[3D scene scripts]
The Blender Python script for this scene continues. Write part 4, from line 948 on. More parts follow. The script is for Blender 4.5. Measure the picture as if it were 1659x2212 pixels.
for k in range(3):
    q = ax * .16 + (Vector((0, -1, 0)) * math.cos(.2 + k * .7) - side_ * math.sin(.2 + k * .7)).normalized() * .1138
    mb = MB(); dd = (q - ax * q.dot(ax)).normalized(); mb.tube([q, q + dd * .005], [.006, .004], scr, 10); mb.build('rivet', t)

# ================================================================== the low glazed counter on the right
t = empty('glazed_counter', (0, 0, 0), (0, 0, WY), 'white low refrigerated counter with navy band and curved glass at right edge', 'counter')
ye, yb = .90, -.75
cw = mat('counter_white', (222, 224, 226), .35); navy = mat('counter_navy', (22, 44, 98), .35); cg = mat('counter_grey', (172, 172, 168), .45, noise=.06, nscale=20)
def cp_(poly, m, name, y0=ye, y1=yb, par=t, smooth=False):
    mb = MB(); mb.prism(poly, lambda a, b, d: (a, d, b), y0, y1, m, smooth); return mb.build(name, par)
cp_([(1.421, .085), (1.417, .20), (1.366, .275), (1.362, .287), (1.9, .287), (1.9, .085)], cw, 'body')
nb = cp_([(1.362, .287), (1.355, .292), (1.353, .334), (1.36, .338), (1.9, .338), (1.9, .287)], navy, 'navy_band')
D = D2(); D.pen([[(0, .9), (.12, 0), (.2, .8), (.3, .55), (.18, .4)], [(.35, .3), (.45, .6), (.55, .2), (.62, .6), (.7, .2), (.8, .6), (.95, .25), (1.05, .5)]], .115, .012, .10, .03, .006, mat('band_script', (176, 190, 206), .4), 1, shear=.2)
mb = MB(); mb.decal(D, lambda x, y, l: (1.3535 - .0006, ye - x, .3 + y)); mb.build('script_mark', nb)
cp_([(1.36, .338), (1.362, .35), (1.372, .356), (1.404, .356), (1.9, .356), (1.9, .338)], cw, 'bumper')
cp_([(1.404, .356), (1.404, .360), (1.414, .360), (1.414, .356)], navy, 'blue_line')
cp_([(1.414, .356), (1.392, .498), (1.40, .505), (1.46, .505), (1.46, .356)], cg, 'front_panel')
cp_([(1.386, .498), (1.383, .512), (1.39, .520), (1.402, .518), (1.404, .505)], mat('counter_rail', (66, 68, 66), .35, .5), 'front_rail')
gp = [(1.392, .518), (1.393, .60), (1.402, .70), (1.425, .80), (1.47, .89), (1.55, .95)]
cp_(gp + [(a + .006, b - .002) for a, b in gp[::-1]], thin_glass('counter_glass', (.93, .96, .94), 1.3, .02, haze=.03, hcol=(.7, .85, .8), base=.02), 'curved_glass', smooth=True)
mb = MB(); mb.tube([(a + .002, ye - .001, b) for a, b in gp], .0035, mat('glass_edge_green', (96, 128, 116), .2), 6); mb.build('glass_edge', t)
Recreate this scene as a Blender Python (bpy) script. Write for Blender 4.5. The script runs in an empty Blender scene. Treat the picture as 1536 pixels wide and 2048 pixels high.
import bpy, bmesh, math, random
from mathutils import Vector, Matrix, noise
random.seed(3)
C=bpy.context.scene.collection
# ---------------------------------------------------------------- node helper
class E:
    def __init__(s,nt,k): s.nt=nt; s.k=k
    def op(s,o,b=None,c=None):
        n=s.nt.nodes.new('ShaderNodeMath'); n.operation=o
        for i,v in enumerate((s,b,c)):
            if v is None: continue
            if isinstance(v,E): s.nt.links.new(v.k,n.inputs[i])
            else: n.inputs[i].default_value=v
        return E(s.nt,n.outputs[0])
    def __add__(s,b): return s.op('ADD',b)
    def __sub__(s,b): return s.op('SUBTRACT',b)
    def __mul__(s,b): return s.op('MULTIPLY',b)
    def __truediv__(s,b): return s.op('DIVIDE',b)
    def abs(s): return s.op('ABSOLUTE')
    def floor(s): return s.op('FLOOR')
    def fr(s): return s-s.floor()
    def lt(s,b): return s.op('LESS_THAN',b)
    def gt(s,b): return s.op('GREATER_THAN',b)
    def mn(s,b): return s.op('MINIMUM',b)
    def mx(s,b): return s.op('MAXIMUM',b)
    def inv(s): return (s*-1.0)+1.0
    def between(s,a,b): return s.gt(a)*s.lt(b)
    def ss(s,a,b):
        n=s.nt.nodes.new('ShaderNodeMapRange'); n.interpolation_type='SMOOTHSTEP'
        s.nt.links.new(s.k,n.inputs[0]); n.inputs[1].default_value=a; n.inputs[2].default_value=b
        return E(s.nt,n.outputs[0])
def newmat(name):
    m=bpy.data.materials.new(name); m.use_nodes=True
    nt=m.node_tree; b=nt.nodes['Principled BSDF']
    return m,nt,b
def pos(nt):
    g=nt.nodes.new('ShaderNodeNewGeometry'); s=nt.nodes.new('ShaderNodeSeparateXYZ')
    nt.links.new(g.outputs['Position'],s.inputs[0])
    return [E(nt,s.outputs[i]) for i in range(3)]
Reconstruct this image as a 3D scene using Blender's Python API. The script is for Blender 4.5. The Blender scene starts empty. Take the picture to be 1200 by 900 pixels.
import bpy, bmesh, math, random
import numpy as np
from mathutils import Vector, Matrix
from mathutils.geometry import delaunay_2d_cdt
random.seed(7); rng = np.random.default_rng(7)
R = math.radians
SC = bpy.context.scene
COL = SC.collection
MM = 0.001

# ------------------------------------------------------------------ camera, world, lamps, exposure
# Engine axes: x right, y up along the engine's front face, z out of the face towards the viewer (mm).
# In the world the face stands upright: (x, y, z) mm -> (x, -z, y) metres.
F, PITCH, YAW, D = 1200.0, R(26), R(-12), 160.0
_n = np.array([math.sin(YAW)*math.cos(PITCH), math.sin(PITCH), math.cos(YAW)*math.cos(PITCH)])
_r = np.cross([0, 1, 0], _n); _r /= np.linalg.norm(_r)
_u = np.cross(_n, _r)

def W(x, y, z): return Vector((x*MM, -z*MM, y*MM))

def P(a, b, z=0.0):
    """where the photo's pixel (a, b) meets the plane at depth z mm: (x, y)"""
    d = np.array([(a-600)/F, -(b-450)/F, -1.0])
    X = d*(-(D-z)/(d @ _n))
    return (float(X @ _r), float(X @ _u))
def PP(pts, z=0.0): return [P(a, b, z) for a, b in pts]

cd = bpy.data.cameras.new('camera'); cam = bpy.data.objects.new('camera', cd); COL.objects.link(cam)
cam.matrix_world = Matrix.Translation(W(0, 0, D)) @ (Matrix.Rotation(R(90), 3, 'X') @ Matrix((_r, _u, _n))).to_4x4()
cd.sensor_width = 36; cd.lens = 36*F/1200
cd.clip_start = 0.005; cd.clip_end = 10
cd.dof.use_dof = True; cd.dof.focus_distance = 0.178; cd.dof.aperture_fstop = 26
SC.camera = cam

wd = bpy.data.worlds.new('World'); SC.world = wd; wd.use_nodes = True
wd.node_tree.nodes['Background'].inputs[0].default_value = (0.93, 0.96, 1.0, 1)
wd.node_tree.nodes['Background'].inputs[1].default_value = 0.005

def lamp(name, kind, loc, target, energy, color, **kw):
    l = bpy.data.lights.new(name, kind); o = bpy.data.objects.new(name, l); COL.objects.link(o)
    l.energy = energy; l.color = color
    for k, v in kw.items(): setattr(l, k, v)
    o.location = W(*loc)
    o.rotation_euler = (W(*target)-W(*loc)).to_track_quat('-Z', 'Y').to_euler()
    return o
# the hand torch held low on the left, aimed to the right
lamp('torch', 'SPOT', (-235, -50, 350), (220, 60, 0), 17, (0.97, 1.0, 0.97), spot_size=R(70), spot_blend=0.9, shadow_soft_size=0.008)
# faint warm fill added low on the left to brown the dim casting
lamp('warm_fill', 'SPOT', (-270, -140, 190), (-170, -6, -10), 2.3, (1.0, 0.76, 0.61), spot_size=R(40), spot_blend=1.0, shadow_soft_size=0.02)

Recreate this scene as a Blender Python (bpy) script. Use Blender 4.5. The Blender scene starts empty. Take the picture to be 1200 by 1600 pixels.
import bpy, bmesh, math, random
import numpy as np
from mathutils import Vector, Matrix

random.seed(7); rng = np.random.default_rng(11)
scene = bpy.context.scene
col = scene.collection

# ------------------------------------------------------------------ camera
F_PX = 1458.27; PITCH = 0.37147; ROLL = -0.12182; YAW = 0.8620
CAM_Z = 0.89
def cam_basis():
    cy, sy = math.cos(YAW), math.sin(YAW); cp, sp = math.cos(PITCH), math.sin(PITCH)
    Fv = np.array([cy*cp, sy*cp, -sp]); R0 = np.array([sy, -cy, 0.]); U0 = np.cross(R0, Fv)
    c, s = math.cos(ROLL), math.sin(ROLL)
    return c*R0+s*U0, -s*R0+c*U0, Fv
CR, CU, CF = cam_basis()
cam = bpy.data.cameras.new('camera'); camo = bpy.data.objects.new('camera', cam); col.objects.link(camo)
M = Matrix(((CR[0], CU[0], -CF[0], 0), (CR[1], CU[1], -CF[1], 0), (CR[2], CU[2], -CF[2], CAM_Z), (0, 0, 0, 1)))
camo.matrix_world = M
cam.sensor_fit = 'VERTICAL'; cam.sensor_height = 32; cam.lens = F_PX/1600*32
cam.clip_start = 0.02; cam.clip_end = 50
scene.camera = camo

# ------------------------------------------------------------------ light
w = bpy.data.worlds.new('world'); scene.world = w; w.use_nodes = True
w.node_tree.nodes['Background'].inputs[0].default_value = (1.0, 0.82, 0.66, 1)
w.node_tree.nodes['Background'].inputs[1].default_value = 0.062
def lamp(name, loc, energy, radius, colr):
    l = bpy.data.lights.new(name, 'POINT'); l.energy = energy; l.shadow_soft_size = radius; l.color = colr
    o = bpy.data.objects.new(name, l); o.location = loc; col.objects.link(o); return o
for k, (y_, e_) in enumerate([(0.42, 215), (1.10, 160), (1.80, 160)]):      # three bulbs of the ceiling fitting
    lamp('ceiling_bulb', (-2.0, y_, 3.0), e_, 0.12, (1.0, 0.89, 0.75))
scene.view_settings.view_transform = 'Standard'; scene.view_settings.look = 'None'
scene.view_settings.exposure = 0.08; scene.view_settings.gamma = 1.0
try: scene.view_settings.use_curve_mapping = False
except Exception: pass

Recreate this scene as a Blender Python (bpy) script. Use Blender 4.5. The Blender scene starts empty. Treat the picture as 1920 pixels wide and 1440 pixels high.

**THE PROBLEM**. Find all lines where the word "starts" appears. Copy them.

**RESULT BELOW**.
Reconstruct this image as a 3D scene using Blender's Python API. The script is for Blender 4.5. The Blender scene starts empty. Take the picture to be 1200 by 900 pixels.
Recreate this scene as a Blender Python (bpy) script. Use Blender 4.5. The Blender scene starts empty. Take the picture to be 1200 by 1600 pixels.
Recreate this scene as a Blender Python (bpy) script. Use Blender 4.5. The Blender scene starts empty. Treat the picture as 1920 pixels wide and 1440 pixels high.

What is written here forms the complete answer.